Das Ausscheiden der FDP aus dem Bundestag hat nicht nur bei Anhängern der Liberalen Entsetzen ausgelöst. Auch wenn einige schadenfroh klatschten im ersten Moment, kamen sie ins Nachdenken. Offensichtlich ist in Deutschland das Liberale den Bach runter gegangen. Eine starke politische Richtung wurde nach 200 Jahren demontiert von der Gruppe um Philipp Rösler. Damit wird sein Name verbunden sein. Doch die Partei hatte mitgemacht, was ebenfalls nicht vergessen werden sollte. Liberales Gedankengut ist so verschüttet, dass Wähler sogar inzwischen fragen, was liberal eigentlich bedeutet bzw. bedeutet hat.

Liberalismus war eine der drei politischen Hauptströmungen, die sich im 19. Jahrhundert etablierten neben Sozialismus und Konservatismus. Die Liberalen stellten das Individuum in den Mittelpunkt, die Freiheit des Einzelnen vor allem gegenüber staatlicher Gewalt. Sie streben eine freiheitliche politische, wirtschaftliche und soziale Grundordnung an. Damit sind sie stets eine ausgleichende Kraft sowohl gegenüber den Konservativen als auch gegenüber den Sozialisten/ Sozialdemokraten gewesen, die beide vor allem das Gemeinwohl artikulieren. Diese ausgleichende Kraft haben P. Rösler und seine Freunde vernichtet, indem sie sich nur noch als Wirtschaftsliberale verstanden hatten und sich politisch entsprechend bewegten. Die Justizministerin stand auf verlorenem Posten. Die vergangenen Erfolge der Piratenpartei hätten normalerweise zu einem Aufschrei innerhalb der liberalen Reihen der FDP führen müssen, denn dort war eine neue Partei, welche das Individuum in den Mittelpunkt der Politik stellte. Statt dessen setzte man noch mehr Wirtschaftsliberalität und eine noch deutlichere (Witschafts-) Klientelpolitik dagegen. Das bestrafte der Wähler schonungslos. Nimmt man die Stimmen von FDP und Piraten zusammen, kommt man wieder auf Fraktionsstärke im Bundestag. Das spiegelt den liberalen Wunsch der Wähler wider.

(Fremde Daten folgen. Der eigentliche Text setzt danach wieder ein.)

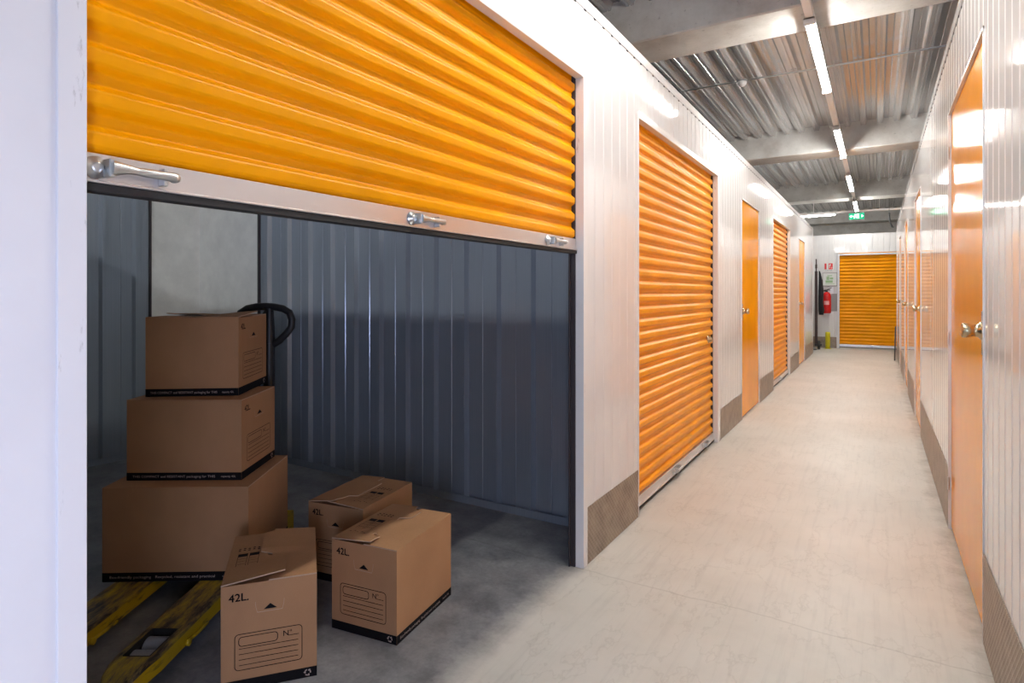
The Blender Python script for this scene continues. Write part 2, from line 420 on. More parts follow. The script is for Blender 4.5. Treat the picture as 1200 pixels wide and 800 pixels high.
# ------------------------------------------------------------------ roller shutters
PITCH = .077
def smooth(t): t = max(0, min(1, t)); return t*t*(3-2*t)
def curtain_profile(z0, z1, amp=.018):
    n = int((z1 - z0)/PITCH*16); pts = []
    for i in range(n+1):
        z = z0 + (z1-z0)*i/n; t = ((z - z0)/PITCH) % 1.0
        d = amp*(smooth(t/.20) - smooth((t-.50)/.26)) + .0018*math.exp(-((t-.90)/.03)**2)
        pts.append((z, d))
    return pts
def shutter(label, u0, u1, zbot, ztop, fmap, normal, group, latches=(), open_=False, frame_mat=None, lock=None, outer_ext=.045, barh=.054):
    """fmap(u, d, z): u along the wall, d towards the viewer side, z up; curtain stands at d=-0.07"""
    cx, cy, _ = fmap((u0+u1)/2, -.066, 0)
    root = empty('roller_shutter', (cx, cy, 0)); off = Vector((cx, cy, 0))
    tag(root, label, 'roller shutter', group)
    def F(u,d,z): return Vector(fmap(u,d,z)) - off
    def fbox(mb, ua, ub, da, db, za, zb, m=0):
        p = F(ua,da,za); q = F(ub,db,zb)
        mb.bbox(p.x,q.x,p.y,q.y,p.z,q.z,.0015,m)
    D = -.056
    mb = MB(); zc0 = zbot + .016 + barh
    mb.ribbed([(z,d) for z,d in curtain_profile(zc0, ztop+.06)], -.004, lambda z,d,a: F(a, D+d, z), u0+.004, u1-.008)
    mb.build('curtain', M['shutter'], root)
    mb = MB(); fbox(mb, u0+.004, u1-.008, D-.002, D+.024, zbot+.016, zc0+.001)
    fbox(mb, u0+.004, u1-.008, D+.0, D+.034, zbot+.016, zbot+.021)
    bar = mb.build('bottom_bar', M['alu'], root)
    mb = MB(); fbox(mb, u0+.004, u1-.008, D-.004, D+.030, zbot, zbot+.0155)
    mb.build('rubber_seal', M['rubber'], root)
    # drum behind the lintel
    mb = MB(); a = F(u0-.03, -.235, ztop+.17); b = F(u1+.03, -.235, ztop+.17)
    mb.tube([a, b], .125, 28); mb.build('roll_drum', M['shutter'], root)
    # side guides
    for ua, ub, vis in ((u0-.02, u0+.006, 0), (u1-.016, u1+.02, 1)):
        mb = MB()
        fbox(mb, ua, ub, D-.012, D-.0045, 0.0, ztop+.05)
        if vis: fbox(mb, u1-.005, ub, D-.004, -.0385, 0.0, ztop+.05)
        else: fbox(mb, ua, u0+.003, D-.008, -.0385, 0.0, ztop+.05)
        mb.build('guide_track', M['guide'], root)
    # white angle trim around the opening
    w = outer_ext
    mb = MB()
    fbox(mb, u0-w, u0, -.038, .005, 0, ztop); fbox(mb, u1, u1+w, -.038, .005, 0, ztop)
    fbox(mb, u0-w, u1+w, -.038, .005, ztop, ztop+.040)
    mb.build('frame', M['trim'], root)
    for lu, ln in latches:
        zz = zbot + .016 + barh*.52
        mb = MB()
        p0 = F(lu, D+.027, zz)
        def P3(du, dd, dz): return F(lu+du, D+.024+dd, zz+dz)
        # strap: flat foot, neck, then the round bolt
        c = [P3(.010,.004,0), P3(.020,.010,0)]
        fbox(mb, lu+.012, lu+.022, D+.026, D+.052, zz-.017, zz+.017)
        mb.tube([P3(.020,.022,0), P3(.045,.030,0), P3(.060,.027,0)], [.015,.008,.007], 10)
        mb.tube([P3(.055,.027,0), P3(.075,.027,0), P3(ln,.027,0)], [.0065,.0085,.0085], 12)
        fbox(mb, lu+ln*.86, lu+ln*.93, D+.024, D+.046, zz-.018, zz+.016)
        lt = mb.build('latch', M['galv'], root)
        mb = MB(); mb.lathe([(.0,.0),(.021,.0),(.021,.003),(.011,.004),(.011,.010),(.007,.012),(.0,.012)], Rx(P3(0,.001,0), Vector(normal)), 20)
        mb.build('washer', M['galv'], lt); mb = MB()
        mb.lathe([(.010,.0),(.010,.010),(.0,.013)], Rx(P3(ln+.002,.018,0), Vector(normal)), 14)
        mb.build('bolt_head', M['galv'], lt)
    if lock:
        lu, lz = lock
        mb = MB(); mb.lathe([(.0,0),(.034,0),(.034,.006),(.022,.010),(.020,.03),(.012,.034),(.0,.034)], Rx(F(lu, D+.012, lz), Vector(normal)), 24)
        mb.build('lock_cylinder', M['brass'], root)
    return root
fL = lambda u,d,z: (XL + d, u, z)
big = shutter('wide orange roller shutter pulled half open above the boxes, with three latches on its bar', .504, 2.576, 1.484, RT, fL, (1,0,0), 'orange roller shutters',
        latches=((.532,.130),(1.40,.125),(2.285,.125)), open_=True)
# tiny printed mark above the bar of the open shutter
mb = MB()
for k, (du, dz, w, h_) in enumerate(((0,.004,.010,.003),(.006,-.001,.006,.006),(.018,-.003,.010,.003),(.021,.002,.003,.006),(.032,-.004,.004,.008),(.036,-.003,.008,.003),(.042,-.004,.003,.008))):
    mb.box(XL-.068+.016, XL-.068+.0165, .965+du-.0, .965+du+w, 1.571+dz, 1.571+dz+h_)
for v_i in range(len(mb.v)):
    q = mb.v[v_i]; mb.v[v_i] = (q[0]-big.location.x-.013, q[1]-big.location.y, q[2]+.012)
mb.build('printed_mark', M['ink'], big)
shutter('closed orange roller shutter between the open unit and the nearest left door', 3.345, 5.355, .012, RT, fL, (1,0,0), 'orange roller shutters',
        latches=((4.15,.13),(4.98,.13)), lock=(5.20,.905), outer_ext=.01)
# wide white jamb strip at the far side of that shutter
mb = MB(); mb.bbox(XL-.045, XL+.006, 5.368, 5.44, 0, RT+.041, .0015)
tag(mb.build('trim_6', M['trim']), 'white jamb strip on the far side of the closed shutter', 'trim', kind='structure')
shutter('closed orange roller shutter deeper in, between the two left doors', 8.62, 10.40, .012, RT-.02, fL, (1,0,0), 'orange roller shutters',
        latches=((9.4,.13),), lock=(10.2,.92), outer_ext=.02)
fEw = lambda u,d,z: (u, YW - d + .0, z)
# end shutter: shallower set-back
def fE2(u,d,z): return (u, YW - d - .035, z)
shutter('closed orange roller shutter facing the viewer at the end of the corridor', EO[0], EO[1]-.05, .03, EO[2]-.03, fE2, (0,-1,0), 'orange roller shutters', latches=((-.1,.13),), outer_ext=.045)

# ------------------------------------------------------------------ hinged doors
def door(n, side, y0, y1, zt, label, near_handle=True, mark=None):
    s_ = 1 if side == 'L' else -1; xw = XL if side == 'L' else XR
    root = empty('door_%d' % n, (xw, (y0+y1)/2, 0)); oy = (y0+y1)/2
    tag(root, label, 'door', 'flat orange doors', 'structure')
    mb = MB(); mb.bbox(-s_*.040, -s_*.010, y0-oy+.012, y1-oy-.012, .012, zt-.012, .002)
    pan = mb.build('door_panel', M['door'], root)
    mb = MB()
    for a, b in ((y0-oy, y0-oy+.010), (y1-oy-.010, y1-oy)): mb.box(-s_*.045, s_*.004, a, b, 0, zt)
    mb.box(-s_*.045, s_*.004, y0-oy, y1-oy, zt-.010, zt)
    mb.build('door_frame', M['trim'], root)
    hy = y0-oy+.085; hz = 1.155 if side == 'R' else 1.11
    mb = MB(); mb.bbox(-s_*.010, -s_*.004, hy-.026, hy+.026, hz-.095, hz+.075, .003)
    mb.build('handle_plate', M['chrome'], root)
    mb = MB(); mb.lathe([(.0,0),(.034,0),(.034,.006),(.025,.012),(.023,.028),(.027,.034),(.028,.060),(.025,.063),(0,.063)],
                        Rx((-s_*.004, hy, hz), (s_,0,0)), 28)
    mb.build('door_knob', M['brass'], root)
    # hinges
    mb = MB()
    for z in (.25, 1.05, zt-.22):
        mb.tube([(s_*.002, y1-oy-.010, z-.035), (s_*.002, y1-oy-.010, z+.035)], .006, 10)
    mb.build('hinge', M['galv'], root)
    if mark:
        vs, fs = text2d(mark, .055)
        mb = MB(); mb.add([(-s_*.0095 if False else -s_*.0098 + s_*0.0005, (hy + .02 + v[0]) if s_ < 0 else (hy - v[0]), 1.605 + v[1]) for v in vs], fs)
        mb.build('number', mat('faint_brown_ink', (.30,.13,.03), .6), root)
    return root
door(1, 'R', 2.80, 4.08, 2.29, 'nearest flat orange steel door on the right, with a brass knob', mark='15')
door(2, 'L', 6.436, 7.525, FT, 'flat orange steel door on the left between two roller shutters')
door(3, 'L', 11.65, 12.67, FT, 'narrow-looking flat orange door farthest along the left partition')
door(4, 'R', 6.55, 7.60, FT, 'second flat orange door along the right partition')
door(5, 'R', 9.24, 10.37, FT, 'third flat orange door along the right partition')
door(6, 'R', 11.82, 12.62, FT, 'flat orange door farthest along the right partition')

# ------------------------------------------------------------------ open unit
XB, YS, YN = -5.05, 3.03, .22
def steel_profile(u0, u1, phase, sgn=1):
    pat = [(0,0),(.014,.030),(.036,.030),(.050,0),(.104,0),(.152,0),(.155,-.003),(.158,-.003),(.161,0),(.206,0)]
    pts = [(u0, 0)]; k = math.floor((u0-phase)/.238)
    while phase + k*.238 < u1:
        for a, d in pat:
            u = phase + k*.238 + a
            if u0 + .001 < u < u1 - .001: pts.append((u, d))
        k += 1
    pts.append((u1, 0)); return pts
ZI = 2.62
mb = MB(); mb.ribbed(steel_profile(-4.21, -1.28, -2.693), -.03, lambda u,d,a: (u, YS-d, a), 0.0, ZI, smooth=False)
mb.box(-4.21, -1.28, YS-.032, YS-.0285, .0, .045)
tag(mb.build('wall_unit_side', M['steel']), 'blue-grey ribbed steel side wall of the open unit', 'wall', kind='structure')
mb = MB(); mb.ribbed(steel_profile(YN, 2.60, .33), -.03, lambda u,d,a: (XB+d, u, a), 0.0, ZI, smooth=False)
mb.box(XB+.0285, XB+.032, YN, 2.60, 0, .045)
tag(mb.build('wall_unit_back', M['steel']), 'blue-grey ribbed steel back wall of the open unit', 'wall', kind='structure')
mb = MB(); mb.ribbed(steel_profile(XB, -1.28, -1.7), -.03, lambda u,d,a: (u, YN+d, a), 0.0, ZI, smooth=False)
tag(mb.build('wall_unit_near', M['steel']), 'blue-grey ribbed steel near wall of the open unit', 'wall', kind='structure')
mb = MB(); mb.box(XB-.03, XB+.012, 2.615, YS+.03, 0, ZD-.02); mb.box(XB, -4.225, YS-.012, YS+.03, 0, ZD-.02)
tag(mb.build('column', M['column']), 'smooth pale grey panels in the back corner of the open unit', 'column', kind='structure')
mb = MB()
mb.box(-4.225,-4.212, YS-.02, YS+.02, 0, ZI); mb.box(XB-.01, XB+.02, 2.601, 2.614, 0, ZI)
tag(mb.build('trim_7', M['guide']), 'dark joint strips beside the grey corner panels', 'trim', kind='structure')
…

Statt dessen setzte ein hilfloser Parteivorsitzender auf Zweitstimmen. Idiotisch angesichts der Tatsache, dass Angela Merkel überhaupt nicht bereit war, auch nur einen Zentimeter breit nachzugeben. Zu diesem Zeitpunkt hätte Rösler lieber von den Linken, damals PDS, lernen sollen, die auf drei Direktmandate gesetzt hatte und sich im Wahlkampf darauf konzentrierte. Sie war dadurch zumindest im Bundestag noch vertreten. Hatte die FDP wirklich niemanden, dem sie ein Direktmandat zutraute? Alles zusammen ein Armutszeugnis für eine Partei, deren wirklich liberale Inhalte wir alle als Ausgleich brauchen.

In diesem Sinne alles Gute bei der Neuorientierung.